Media Contact:
Amy Mehaffey
Communications & Main Street Director
mehaffeya@ci.nacogdoches.tx.us
936.559.2572
The Nacogdoches County Historical Foundation is throwing Nacogdoches’ third annual Beefsteak Dinner on Friday, September 21st at Mast Hall. Our Beefsteak event will start at 7 pm; tickets are $50 each (tables of 8 are $400) and are available from any Nacogdoches County Historical Foundation Board member or online at Eventbrite.
Attendees will get hearty portions of meat and bee in addition to a commemorative apron to wear during the event and take home with them. This year, the Beefsteak will feature pulled pork, steak, steak fingers, chicken, ribs, sausage, brisket, beer and bacon-stout brownies. The Nacogdoches Beefsteak dinner directly benefits the restoration of the historic Zion Hill Baptist Church.

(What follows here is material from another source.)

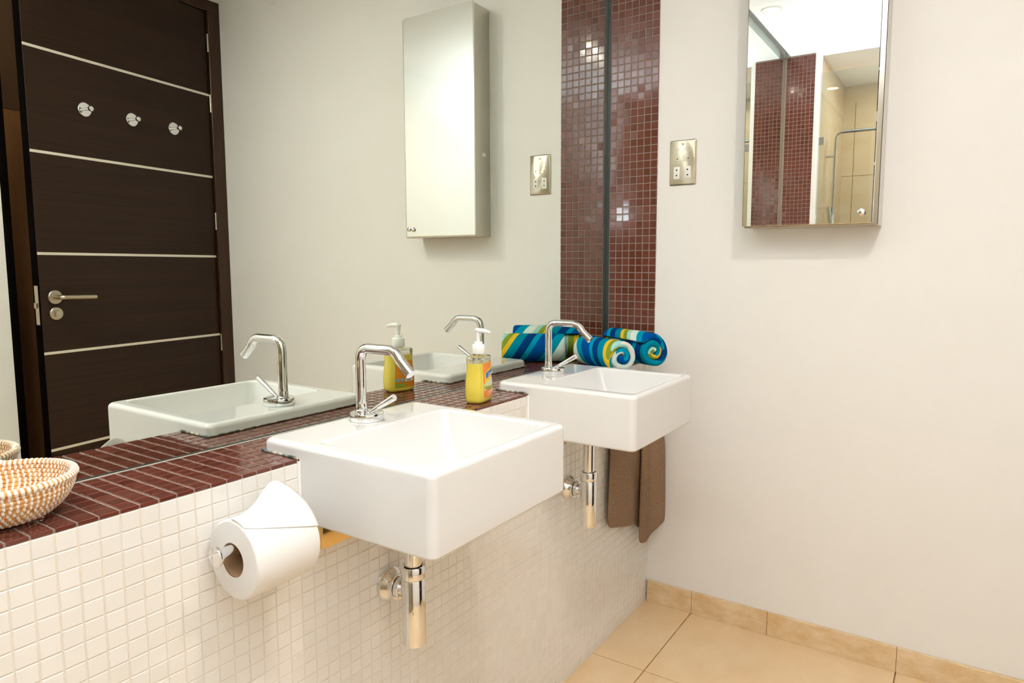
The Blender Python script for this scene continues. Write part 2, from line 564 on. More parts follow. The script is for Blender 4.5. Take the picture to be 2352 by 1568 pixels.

Zion Hill Baptist Church was built in 1914 by famed architect Diedrich Rulfs. The building was home to one of the oldest African American Baptist congregations in Texas. The congregation was founded in 1878 by Reverend Lawson Reed and has occupied four different buildings during its life. The Zion Hill congregation moved from this building in 1987 and except for a brief occupancy by a non-profit organization, the building has been vacant. Zion Hill is still undergoing an extensive interior restoration and is not open to the public at this time.
Beefsteak dinners originated in the early 1900’s in New Jersey and New York and were a time honored tradition around election time. A friend of a politician would throw their friend a Beefsteak dinner – a dinner full of meat, beer and bread – and raise money for the campaign. These dinners were rowdy and unsophisticated; there are no plates, no napkins and no forks or knives. Men were encouraged to wear their “second best suit because of the inevitably of grease spots” and the events took place on the weekend so the attendees would have time to recover before the work week.